In this opinion the court did not discuss the question of whether or not the garnishment was an attachment. We believe that is elementary, and the court undoubtedly so considered it. It is clear that the court proceeded on the theory that a garnishment is included within an attachment limiting the time for appeal as provided for in section 5266, supra, this being the same as section 4759, Wilson's Revised and Annotated Statutes of 1903, referred to in the syllabus above quoted.
The defendant next asks that judgment be entered on the supersedeas bond for $1,650 and costs. The defendant is not entitled to a judgment in this court on the supersedeas bond.
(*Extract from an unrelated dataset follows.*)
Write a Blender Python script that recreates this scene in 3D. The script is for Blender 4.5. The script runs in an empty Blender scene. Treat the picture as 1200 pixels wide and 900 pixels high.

It is only where a judgment has been rendered in the lower court and is affirmed, either in whole or in part, by this court that the defendant in error is entitled to judgment on the supersedeas bond, $1,650 may, or may not, be the amount of defendant's damage, but whatever defendant's damage may be, if any, is a matter to be determined in the trial court upon competent evidence and satisfactory proof. As to the amount of the damage, either of the parties would be entitled to a trial by jury. For these reasons, that part of defendant's motion for judgment on the supersedeas bond must be overruled and denied.
The motion to dismiss the appeal is sustained and the appeal dismissed.
HARRISON, C. J., and KANE, JOHNSON, McNEILL, KENNAMER, and NICHOLSON, JJ., concur.